Parallèlement à ces États généraux de l’alimentation avaient lieu les Assises de la mobilité. Dans un registre similaire, des acteurs et actrices de la société civile sont appelé·es à alimenter une machine démocratique qui tourne à vide. En conclusion, un ministre de la parole « plus verte que verte » vient rappeler l’impérieuse nécessité d’agir. Dans une dramaturgie millimétrée, il est rappelé que la France a raté ses engagements climatiques en 2016, à cause notamment du secteur des transports qui a vu ses émissions de CO2 exploser de 12,4% depuis 1990. Constat accablant amenant Janus à signer dans une belle ambivalence, la prolongation de la déclaration d’utilité publique du contournement ouest de Strasbourg après avoir validé celle du contournement est de Rouen.
Ces deux exemples illustrent parfaitement l’insincérité de la parole politique.

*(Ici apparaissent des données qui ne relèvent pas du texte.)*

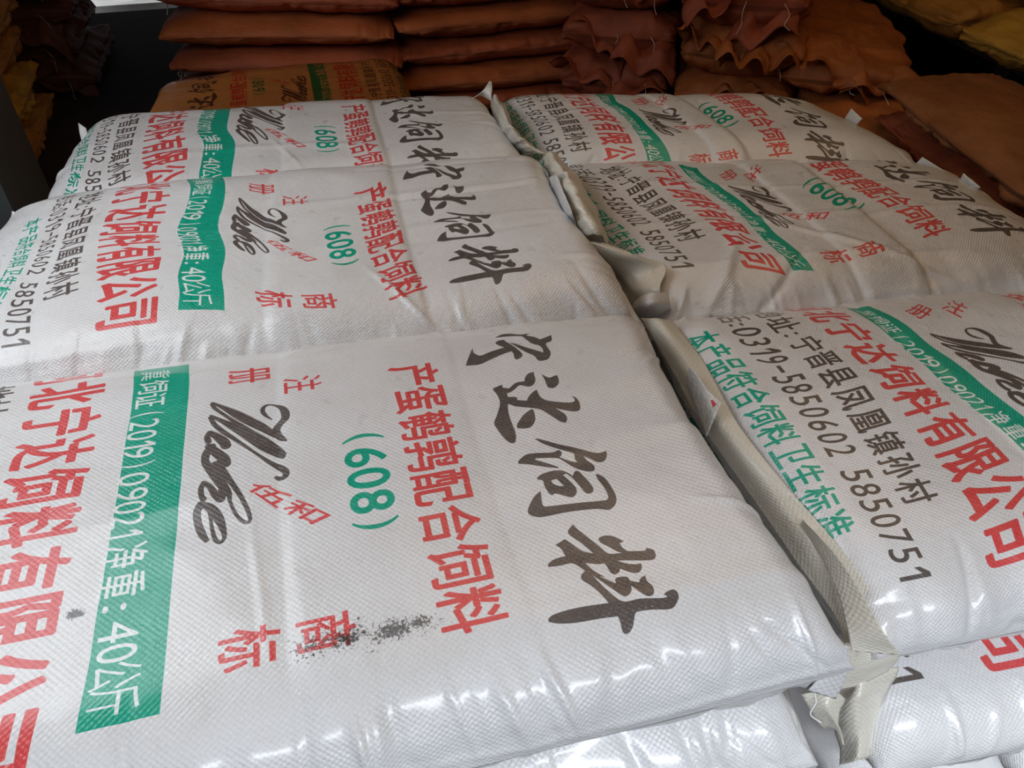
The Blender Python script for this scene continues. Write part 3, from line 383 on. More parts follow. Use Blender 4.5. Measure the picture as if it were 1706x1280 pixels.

Notre responsabilité est de ne rien céder sur le fond ni sur la forme. Au risque de laisser croire que la crise écologique serait derrière nous, terrassée par une accumulation de belles paroles. Mot à… maux, l’un gomme les autres. Or nos illusions, qu’elles soient techniciennes ou sémantiques, peuvent sans doute entretenir le doute mais en aucune façon régler les problèmes qui perdurent et s’amplifient.